▶ RECORDS FOR THIS EXERCISE:
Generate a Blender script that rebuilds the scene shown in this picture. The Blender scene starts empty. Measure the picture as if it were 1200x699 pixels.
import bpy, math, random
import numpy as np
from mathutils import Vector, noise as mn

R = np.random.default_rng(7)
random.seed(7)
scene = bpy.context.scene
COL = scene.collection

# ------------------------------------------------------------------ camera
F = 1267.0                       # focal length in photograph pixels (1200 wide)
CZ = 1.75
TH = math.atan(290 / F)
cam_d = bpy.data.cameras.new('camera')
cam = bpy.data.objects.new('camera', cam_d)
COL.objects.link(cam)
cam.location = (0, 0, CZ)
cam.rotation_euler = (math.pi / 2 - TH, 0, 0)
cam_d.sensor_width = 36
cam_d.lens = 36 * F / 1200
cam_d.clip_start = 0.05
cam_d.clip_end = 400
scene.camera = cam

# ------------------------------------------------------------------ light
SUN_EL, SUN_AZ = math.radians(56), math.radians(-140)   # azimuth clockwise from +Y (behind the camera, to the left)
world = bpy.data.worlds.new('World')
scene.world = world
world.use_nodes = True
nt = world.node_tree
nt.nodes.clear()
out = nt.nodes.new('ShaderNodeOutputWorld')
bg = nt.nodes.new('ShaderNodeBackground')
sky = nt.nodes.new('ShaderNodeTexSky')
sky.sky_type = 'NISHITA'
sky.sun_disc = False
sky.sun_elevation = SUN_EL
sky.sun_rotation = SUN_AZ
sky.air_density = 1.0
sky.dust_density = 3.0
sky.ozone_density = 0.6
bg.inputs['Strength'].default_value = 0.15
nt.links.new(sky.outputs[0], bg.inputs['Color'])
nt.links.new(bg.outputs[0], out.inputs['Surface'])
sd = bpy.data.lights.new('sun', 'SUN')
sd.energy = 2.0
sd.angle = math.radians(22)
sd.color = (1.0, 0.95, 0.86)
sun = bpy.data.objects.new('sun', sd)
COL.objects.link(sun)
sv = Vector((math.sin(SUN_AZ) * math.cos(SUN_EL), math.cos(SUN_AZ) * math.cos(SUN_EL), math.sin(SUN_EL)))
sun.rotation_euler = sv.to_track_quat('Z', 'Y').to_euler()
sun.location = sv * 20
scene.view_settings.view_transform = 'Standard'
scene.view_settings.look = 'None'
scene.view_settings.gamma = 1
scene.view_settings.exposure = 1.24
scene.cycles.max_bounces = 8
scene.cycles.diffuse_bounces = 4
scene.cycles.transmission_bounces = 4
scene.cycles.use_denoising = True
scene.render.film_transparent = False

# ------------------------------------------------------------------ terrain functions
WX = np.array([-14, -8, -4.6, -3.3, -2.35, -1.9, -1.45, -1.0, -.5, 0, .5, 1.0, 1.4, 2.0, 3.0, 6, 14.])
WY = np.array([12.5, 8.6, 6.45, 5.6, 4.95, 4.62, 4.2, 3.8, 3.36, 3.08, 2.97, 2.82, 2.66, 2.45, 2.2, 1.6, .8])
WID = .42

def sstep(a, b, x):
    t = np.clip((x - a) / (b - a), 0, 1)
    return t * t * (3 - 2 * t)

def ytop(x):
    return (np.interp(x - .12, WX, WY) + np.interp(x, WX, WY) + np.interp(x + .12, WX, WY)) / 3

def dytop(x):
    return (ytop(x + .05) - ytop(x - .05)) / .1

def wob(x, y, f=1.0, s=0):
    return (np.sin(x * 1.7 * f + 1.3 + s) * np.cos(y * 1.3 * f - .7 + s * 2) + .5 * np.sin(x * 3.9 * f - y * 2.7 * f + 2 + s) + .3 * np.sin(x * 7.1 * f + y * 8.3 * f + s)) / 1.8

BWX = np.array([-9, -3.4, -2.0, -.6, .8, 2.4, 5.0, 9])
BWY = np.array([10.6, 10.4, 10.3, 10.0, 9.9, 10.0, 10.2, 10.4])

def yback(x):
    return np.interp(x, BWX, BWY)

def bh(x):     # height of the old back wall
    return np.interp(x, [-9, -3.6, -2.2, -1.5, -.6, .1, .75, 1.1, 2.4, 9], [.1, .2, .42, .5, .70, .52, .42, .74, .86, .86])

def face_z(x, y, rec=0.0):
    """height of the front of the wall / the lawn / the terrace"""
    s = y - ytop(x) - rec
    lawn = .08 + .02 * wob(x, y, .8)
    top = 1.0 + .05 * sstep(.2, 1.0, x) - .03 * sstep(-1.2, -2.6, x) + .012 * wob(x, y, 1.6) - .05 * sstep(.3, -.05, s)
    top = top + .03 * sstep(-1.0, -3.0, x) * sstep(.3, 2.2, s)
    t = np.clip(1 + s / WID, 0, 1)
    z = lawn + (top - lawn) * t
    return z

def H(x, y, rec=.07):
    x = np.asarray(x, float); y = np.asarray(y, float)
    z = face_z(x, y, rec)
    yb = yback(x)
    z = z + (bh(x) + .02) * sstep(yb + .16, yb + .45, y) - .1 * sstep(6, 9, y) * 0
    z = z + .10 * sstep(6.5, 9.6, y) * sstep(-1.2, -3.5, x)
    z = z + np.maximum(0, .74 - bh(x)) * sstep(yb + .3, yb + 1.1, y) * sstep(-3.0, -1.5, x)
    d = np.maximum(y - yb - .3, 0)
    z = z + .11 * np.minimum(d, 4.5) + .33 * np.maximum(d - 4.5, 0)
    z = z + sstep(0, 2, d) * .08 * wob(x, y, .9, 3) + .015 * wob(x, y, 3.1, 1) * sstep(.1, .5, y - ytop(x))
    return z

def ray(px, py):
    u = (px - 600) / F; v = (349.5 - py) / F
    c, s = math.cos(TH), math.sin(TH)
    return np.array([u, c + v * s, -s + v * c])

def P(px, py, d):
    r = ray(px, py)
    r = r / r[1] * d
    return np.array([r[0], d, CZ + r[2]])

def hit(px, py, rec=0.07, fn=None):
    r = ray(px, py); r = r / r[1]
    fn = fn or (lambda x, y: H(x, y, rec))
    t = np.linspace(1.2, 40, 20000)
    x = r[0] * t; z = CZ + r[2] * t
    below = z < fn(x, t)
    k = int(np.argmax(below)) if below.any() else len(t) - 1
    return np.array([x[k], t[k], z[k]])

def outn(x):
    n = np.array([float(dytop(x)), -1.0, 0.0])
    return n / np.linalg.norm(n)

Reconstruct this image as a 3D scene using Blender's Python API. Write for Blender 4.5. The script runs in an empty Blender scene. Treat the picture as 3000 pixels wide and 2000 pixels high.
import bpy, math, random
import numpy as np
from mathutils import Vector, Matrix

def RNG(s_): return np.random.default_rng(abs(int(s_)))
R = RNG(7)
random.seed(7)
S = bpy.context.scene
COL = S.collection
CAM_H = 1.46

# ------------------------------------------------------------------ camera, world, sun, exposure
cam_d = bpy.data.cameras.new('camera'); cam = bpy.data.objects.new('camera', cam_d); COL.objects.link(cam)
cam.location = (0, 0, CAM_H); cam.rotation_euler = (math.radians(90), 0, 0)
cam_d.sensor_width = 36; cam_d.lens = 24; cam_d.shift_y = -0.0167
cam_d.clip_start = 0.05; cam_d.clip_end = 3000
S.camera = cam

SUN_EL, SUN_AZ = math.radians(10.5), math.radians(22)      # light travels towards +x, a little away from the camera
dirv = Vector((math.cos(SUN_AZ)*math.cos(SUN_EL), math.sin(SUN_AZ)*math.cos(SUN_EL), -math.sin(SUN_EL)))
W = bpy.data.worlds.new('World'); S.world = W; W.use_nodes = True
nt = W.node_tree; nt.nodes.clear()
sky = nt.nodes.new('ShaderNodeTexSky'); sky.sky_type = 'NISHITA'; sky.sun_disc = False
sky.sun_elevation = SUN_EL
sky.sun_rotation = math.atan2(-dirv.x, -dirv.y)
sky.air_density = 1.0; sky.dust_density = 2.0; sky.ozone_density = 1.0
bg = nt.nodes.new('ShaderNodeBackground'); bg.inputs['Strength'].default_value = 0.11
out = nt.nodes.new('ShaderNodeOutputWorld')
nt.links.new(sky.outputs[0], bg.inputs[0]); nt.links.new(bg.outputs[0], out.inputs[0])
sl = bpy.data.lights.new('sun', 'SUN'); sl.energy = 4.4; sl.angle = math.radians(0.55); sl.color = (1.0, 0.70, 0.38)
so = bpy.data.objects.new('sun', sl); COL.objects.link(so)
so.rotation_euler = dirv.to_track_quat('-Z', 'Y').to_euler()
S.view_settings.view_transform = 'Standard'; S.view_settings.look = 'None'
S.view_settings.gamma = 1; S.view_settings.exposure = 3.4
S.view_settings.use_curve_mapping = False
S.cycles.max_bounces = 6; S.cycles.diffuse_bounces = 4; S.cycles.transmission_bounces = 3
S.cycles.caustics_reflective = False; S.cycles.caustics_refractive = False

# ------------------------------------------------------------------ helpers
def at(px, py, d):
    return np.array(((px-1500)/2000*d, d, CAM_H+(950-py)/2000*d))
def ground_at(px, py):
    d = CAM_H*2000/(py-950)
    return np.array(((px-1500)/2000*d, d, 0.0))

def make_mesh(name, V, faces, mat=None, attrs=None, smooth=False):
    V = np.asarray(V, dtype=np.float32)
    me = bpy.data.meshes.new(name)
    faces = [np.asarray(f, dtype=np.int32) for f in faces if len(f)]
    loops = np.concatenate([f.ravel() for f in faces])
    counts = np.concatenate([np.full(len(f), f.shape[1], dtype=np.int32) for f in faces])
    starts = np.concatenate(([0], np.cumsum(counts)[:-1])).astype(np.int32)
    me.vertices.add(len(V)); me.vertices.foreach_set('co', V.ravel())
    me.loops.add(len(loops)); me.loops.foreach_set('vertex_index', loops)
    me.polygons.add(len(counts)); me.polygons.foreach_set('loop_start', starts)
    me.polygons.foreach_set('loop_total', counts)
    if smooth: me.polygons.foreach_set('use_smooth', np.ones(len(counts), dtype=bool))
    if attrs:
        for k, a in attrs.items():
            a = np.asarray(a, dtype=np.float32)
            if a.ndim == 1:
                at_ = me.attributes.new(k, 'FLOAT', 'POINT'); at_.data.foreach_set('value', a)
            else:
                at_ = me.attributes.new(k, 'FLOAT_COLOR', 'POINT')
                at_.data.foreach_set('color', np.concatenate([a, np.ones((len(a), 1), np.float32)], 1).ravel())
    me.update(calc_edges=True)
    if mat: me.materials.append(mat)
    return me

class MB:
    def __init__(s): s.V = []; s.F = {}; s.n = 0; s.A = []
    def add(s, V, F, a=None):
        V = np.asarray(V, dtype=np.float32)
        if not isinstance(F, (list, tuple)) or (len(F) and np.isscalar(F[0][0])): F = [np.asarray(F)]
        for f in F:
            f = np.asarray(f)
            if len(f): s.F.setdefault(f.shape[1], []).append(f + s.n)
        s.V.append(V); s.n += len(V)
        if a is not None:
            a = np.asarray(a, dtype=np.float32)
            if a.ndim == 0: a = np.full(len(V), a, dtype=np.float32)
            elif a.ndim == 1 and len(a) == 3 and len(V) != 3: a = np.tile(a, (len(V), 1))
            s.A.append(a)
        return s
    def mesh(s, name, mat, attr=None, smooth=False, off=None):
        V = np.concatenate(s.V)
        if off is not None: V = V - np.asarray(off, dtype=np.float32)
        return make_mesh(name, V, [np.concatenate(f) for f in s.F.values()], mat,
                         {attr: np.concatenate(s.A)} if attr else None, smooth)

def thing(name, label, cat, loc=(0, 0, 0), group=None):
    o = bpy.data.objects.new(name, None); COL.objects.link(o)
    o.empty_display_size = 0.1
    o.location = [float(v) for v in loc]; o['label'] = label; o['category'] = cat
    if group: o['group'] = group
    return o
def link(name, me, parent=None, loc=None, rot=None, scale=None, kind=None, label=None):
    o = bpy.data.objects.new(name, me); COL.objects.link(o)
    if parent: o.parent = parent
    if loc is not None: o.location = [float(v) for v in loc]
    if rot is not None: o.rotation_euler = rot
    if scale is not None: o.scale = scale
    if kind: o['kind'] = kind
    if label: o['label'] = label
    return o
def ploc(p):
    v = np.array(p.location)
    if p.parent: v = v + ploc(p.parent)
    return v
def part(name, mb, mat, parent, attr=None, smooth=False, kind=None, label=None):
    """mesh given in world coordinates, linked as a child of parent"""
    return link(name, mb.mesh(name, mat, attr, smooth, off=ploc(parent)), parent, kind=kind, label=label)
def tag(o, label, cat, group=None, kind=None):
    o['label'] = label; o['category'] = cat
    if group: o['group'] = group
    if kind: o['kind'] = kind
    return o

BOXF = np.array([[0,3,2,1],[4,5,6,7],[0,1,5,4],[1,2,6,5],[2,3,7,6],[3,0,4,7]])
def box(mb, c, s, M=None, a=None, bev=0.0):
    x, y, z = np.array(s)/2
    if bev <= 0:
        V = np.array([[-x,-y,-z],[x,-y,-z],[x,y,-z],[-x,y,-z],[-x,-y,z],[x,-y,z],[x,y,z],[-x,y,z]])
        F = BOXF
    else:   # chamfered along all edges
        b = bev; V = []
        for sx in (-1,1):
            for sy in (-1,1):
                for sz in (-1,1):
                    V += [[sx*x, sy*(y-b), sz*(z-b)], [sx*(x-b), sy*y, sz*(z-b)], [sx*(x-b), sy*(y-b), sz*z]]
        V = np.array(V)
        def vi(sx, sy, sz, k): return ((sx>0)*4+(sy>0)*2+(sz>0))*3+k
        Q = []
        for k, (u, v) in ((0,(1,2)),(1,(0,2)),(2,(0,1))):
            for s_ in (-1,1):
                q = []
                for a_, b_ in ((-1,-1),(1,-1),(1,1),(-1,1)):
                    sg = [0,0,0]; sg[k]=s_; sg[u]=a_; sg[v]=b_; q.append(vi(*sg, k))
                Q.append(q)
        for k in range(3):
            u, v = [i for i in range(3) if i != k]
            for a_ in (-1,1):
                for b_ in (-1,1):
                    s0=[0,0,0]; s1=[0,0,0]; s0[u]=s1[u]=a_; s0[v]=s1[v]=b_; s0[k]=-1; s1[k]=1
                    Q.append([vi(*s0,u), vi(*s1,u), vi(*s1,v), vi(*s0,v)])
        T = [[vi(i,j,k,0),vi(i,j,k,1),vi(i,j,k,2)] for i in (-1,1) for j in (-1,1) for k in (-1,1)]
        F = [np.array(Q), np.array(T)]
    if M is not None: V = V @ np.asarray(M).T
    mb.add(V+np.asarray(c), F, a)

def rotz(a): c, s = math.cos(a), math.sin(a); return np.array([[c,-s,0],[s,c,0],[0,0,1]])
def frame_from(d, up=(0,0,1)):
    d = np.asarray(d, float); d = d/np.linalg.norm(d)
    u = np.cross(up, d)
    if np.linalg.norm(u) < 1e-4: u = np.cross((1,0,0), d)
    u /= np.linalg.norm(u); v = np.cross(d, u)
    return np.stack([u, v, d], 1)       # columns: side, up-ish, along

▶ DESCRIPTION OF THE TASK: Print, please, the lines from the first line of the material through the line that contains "COL = scene.collection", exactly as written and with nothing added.

▶ CORRECT OUTPUT:
Generate a Blender script that rebuilds the scene shown in this picture. The Blender scene starts empty. Measure the picture as if it were 1200x699 pixels.
import bpy, math, random
import numpy as np
from mathutils import Vector, noise as mn

R = np.random.default_rng(7)
random.seed(7)
scene = bpy.context.scene
COL = scene.collection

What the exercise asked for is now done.